En cuanto a las consecuencias a largo plazo para la supervivencia de la revolución bolivariana, hasta los propios chavistas reconocen que la necesidad aparentemente imperiosa de que Chávez permanezca en la presidencia más allá del 2013 es un signo de debilidad. “Su rol, eficiencia y visión política hoy lo hacen insustituible. Chávez expresa una fortaleza de la revolución tanto como la debilidad de ésta... (y) llama a la inquietud natural por la imposibilidad de haber generado en su devenir alternativas de conducción y continuidad”, advierte el periodista Roque González de la Rosa en un artículo que sin embargo apoya con fervor la postura del SI.
Por eso es difícil oponerse a las aspiraciones de Chávez, pero más difícil aún es entender cómo se le hace un servicio a la revolución bolivariana reforzando lo que se presenta como su mayor debilidad, esto es, la “imposibilidad de generar alternativas de conducción y continuidad”. Todo eso a cambio de una victoria táctica que siempre viene bien pero que no aparece como imprescindible, dada la pobreza y escasez evidentes de propuestas alternativas.
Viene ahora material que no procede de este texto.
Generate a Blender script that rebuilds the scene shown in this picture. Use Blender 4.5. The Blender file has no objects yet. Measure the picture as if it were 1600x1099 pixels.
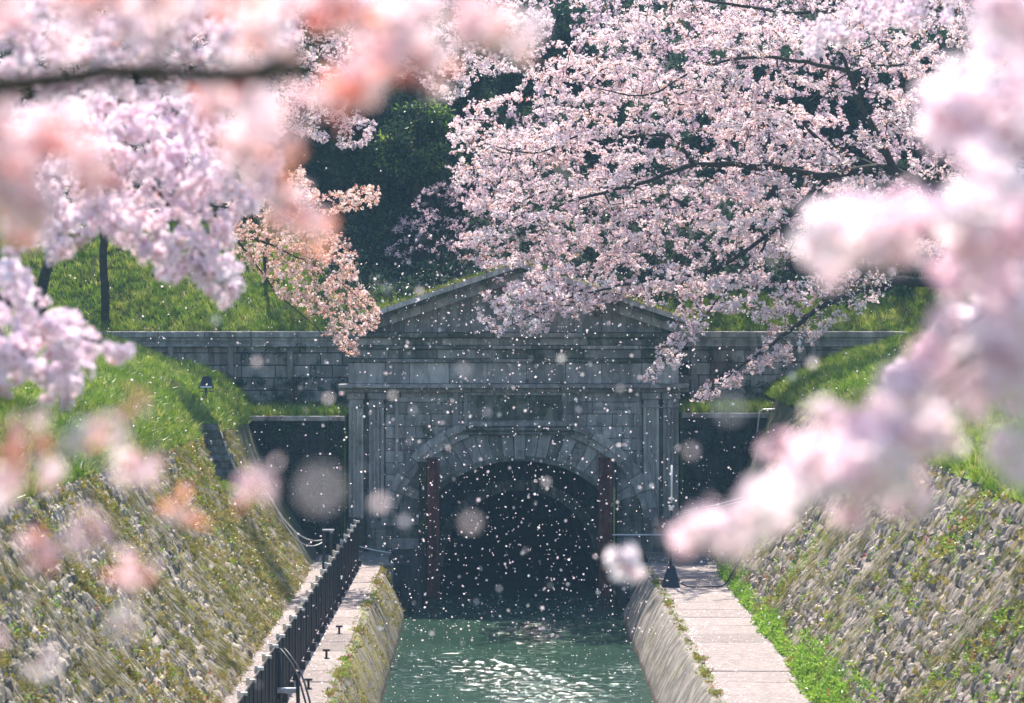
import bpy, bmesh, math, random
import numpy as np
from mathutils import Vector, Matrix, Euler

rnd = random.Random(7)
rng = np.random.default_rng(7)
SC = bpy.context.scene
COL = SC.collection
R = math.radians

# ------------------------------------------------------------------ camera, world, sun, exposure
CAM_Z, F = 8.8, 4000.0          # camera height over the towpath (m), focal length in 1600-px units
cam_d = bpy.data.cameras.new('camera')
cam = bpy.data.objects.new('camera', cam_d)
COL.objects.link(cam)
cam.location = (0, 0, CAM_Z)
cam.rotation_euler = (R(90), 0, 0)
cam_d.sensor_width = 36
cam_d.lens = 90
cam_d.shift_x = 25 / 1600
cam_d.shift_y = -109.5 / 1600
cam_d.clip_start = 0.05
cam_d.clip_end = 2000
cam_d.dof.use_dof = True
cam_d.dof.focus_distance = 81
cam_d.dof.aperture_fstop = 2.15
SC.camera = cam

SUN_EL, SUN_AZ = R(62), R(-7)   # azimuth from +Y towards +X
w = bpy.data.worlds.new('World')
SC.world = w
w.use_nodes = True
wn = w.node_tree.nodes
sky = wn.new('ShaderNodeTexSky')
sky.sky_type = 'NISHITA'
sky.sun_disc = False
sky.sun_elevation = SUN_EL
sky.sun_rotation = SUN_AZ
sky.ozone_density = 2.0
w.node_tree.links.new(sky.outputs[0], wn['Background'].inputs[0])
wn['Background'].inputs[1].default_value = 0.135
sun_d = bpy.data.lights.new('sun', 'SUN')
sun_d.energy = 5.0
sun_d.angle = R(0.5)
sun_d.color = (1.0, 0.93, 0.82)
sun = bpy.data.objects.new('sun', sun_d)
COL.objects.link(sun)
to_sun = Vector((math.sin(SUN_AZ) * math.cos(SUN_EL), math.cos(SUN_AZ) * math.cos(SUN_EL), math.sin(SUN_EL)))
sun.rotation_euler = to_sun.to_track_quat('Z', 'Y').to_euler()
sun.location = (0, 60, 60)
SC.view_settings.view_transform = 'Standard'
SC.view_settings.look = 'None'
SC.view_settings.exposure = 1.3
SC.view_settings.gamma = 1
SC.view_settings.use_curve_mapping = False
cy = SC.cycles
cy.max_bounces = 8
cy.diffuse_bounces = 5
cy.glossy_bounces = 2
cy.transmission_bounces = 6
cy.transparent_max_bounces = 4
cy.volume_bounces = 0
cy.sample_clamp_indirect = 4
cy.caustics_reflective = False
cy.caustics_refractive = False
cy.use_denoising = True

def W(px, py, d):
    """point seen in direction (px, py) of the 1600-px photograph at distance d"""
    return Vector(((px - 775) * d / F, d, CAM_Z - (py - 440) * d / F))

# ------------------------------------------------------------------ materials
def mat(name):
    m = bpy.data.materials.new(name)
    m.use_nodes = True
    nt = m.node_tree
    b = nt.nodes['Principled BSDF']
    return m, nt, b
def N(nt, t, **kw):
    n = nt.nodes.new(t)
    for k, v in kw.items():
        if k.startswith('i_'):
            n.inputs[k[2:].replace('_', ' ')].default_value = v
        else:
            setattr(n, k, v)
    return n
def noise(nt, scale, detail=5, rough=0.6, stretch=None, obj=False):
    tc = N(nt, 'ShaderNodeTexCoord')
    n = N(nt, 'ShaderNodeTexNoise')
    n.inputs['Scale'].default_value = scale
    n.inputs['Detail'].default_value = detail
    n.inputs['Roughness'].default_value = rough
    src = tc.outputs['Object']
    if not obj:
        g = N(nt, 'ShaderNodeNewGeometry')
        src = g.outputs['Position']
    if stretch:
        mp = N(nt, 'ShaderNodeMapping')
        mp.inputs['Scale'].default_value = stretch
        nt.links.new(src, mp.inputs[0])
        src = mp.outputs[0]
    nt.links.new(src, n.inputs['Vector'])
    return n.outputs[0]
def ramp(nt, src, stops):
    r = N(nt, 'ShaderNodeValToRGB')
    e = r.color_ramp.elements
    while len(e) < len(stops):
        e.new(0.5)
    for k, (p, c) in enumerate(stops):
        e[k].position = p
        e[k].color = (*c, 1) if len(c) == 3 else c
    nt.links.new(src, r.inputs[0])
    return r.outputs[0]
def mixc(nt, fac, a, b, mode='MIX'):
    m = N(nt, 'ShaderNodeMix', data_type='RGBA', blend_type=mode)
    for s, v in ((0, fac), (6, a), (7, b)):
        if hasattr(v, 'is_linked') or hasattr(v, 'links'):
            nt.links.new(v, m.inputs[s])
        else:
            m.inputs[s].default_value = (*v, 1) if isinstance(v, tuple) else v
    return m.outputs[2]
def bump(nt, b, h, strength, dist=0.02):
    bp = N(nt, 'ShaderNodeBump')
    bp.inputs['Strength'].default_value = strength
    bp.inputs['Distance'].default_value = dist
    nt.links.new(h, bp.inputs['Height'])
    nt.links.new(bp.outputs[0], b.inputs['Normal'])
def L3(v): return (v, v, v)

def stone_mat(name, dark, light, moss=0.5, moss_col=(0.055, 0.075, 0.02), streak=0.75, rust=None, bumps=0.5, per=0.25, scale=1.0, bands=False):
    m, nt, b = mat(name)
    c = ramp(nt, noise(nt, 3.0 * scale, 8, 0.7), [(0.3, dark), (0.7, light)])
    oi = N(nt, 'ShaderNodeObjectInfo')
    c = mixc(nt, per, c, ramp(nt, oi.outputs['Random'], [(0, tuple(x * 0.5 for x in dark)), (0.5, light), (1, tuple(min(1, x * 1.35) for x in light))]))
    at = N(nt, 'ShaderNodeAttribute', attribute_name='rnd')
    c = mixc(nt, per, c, ramp(nt, at.outputs['Fac'], [(0, tuple(x * 0.45 for x in dark)), (0.5, light), (1, tuple(min(1, x * 1.3) for x in light))]), 'MIX')
    if streak:
        s = ramp(nt, noise(nt, 1.6, 6, 0.65, stretch=(2.2, 2.2, 0.35)), [(0.42, L3(0.25)), (0.6, L3(1))])
        c = mixc(nt, streak, c, s, 'MULTIPLY')
    if rust:
        f = ramp(nt, noise(nt, 0.9, 5, 0.6, stretch=(1.6, 1.6, 0.3)), [(0.5, L3(0)), (0.68, L3(1))])
        c = mixc(nt, f, c, rust)
    if moss:
        f = ramp(nt, noise(nt, 1.1 * scale, 8, 0.75), [(0.62 - moss * 0.25, L3(0)), (0.74 - moss * 0.2, L3(1))])
        mc = ramp(nt, noise(nt, 7, 3), [(0.35, tuple(x * 0.6 for x in moss_col)), (0.65, tuple(x * 1.7 for x in moss_col))])
        c = mixc(nt, f, c, mc)
    if 'canal' in name and 'wall' in name:   # wet red-brown line that the water leaves
        g = N(nt, 'ShaderNodeNewGeometry'); sx = N(nt, 'ShaderNodeSeparateXYZ'); nt.links.new(g.outputs['Position'], sx.inputs[0])
        ad = N(nt, 'ShaderNodeMath', operation='MULTIPLY_ADD'); ad.inputs[1].default_value = .16
        nt.links.new(noise(nt, 3, 4), ad.inputs[0]); nt.links.new(sx.outputs[2], ad.inputs[2])
        mr = N(nt, 'ShaderNodeMapRange'); mr.inputs[1].default_value = -1.36; mr.inputs[2].default_value = -1.26; mr.inputs[3].default_value = .85; mr.inputs[4].default_value = 0
        nt.links.new(ad.outputs[0], mr.inputs[0])
        c = mixc(nt, mr.outputs[0], c, (0.11, 0.06, 0.045))
    if bands:   # run-off stains down the batter
        s = ramp(nt, noise(nt, 1.0, 7, 0.7, stretch=(0.12, 1.3, 0.12)), [(0.36, (0.22, 0.24, 0.2)), (0.5, (0.85, 0.82, 0.78)), (0.64, (1.35, 1.3, 1.25))])
        c = mixc(nt, 0.85, c, s, 'MULTIPLY')
    nt.links.new(c, b.inputs['Base Color'])
    b.inputs['Roughness'].default_value = 0.9
    b.inputs['Specular IOR Level'].default_value = 0.25
    bump(nt, b, noise(nt, 22 * scale, 6, 0.7), bumps, 0.03)
    return m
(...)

Quitarle a Chávez un incentivo concreto para preparar su sucesión es quitarle un incentivo para que fortalezca sus logros por la vía institucional. Dicho de otro modo, es quitarle chances de supervivencia a su revolución o programa de reformas más allá de su mandato. Por eso hace ruido “reelección ilimitada”: porque si bien la frase sugiere lo contrario, nada es para siempre. Ni siquiera Chávez, aunque cueste aceptarlo.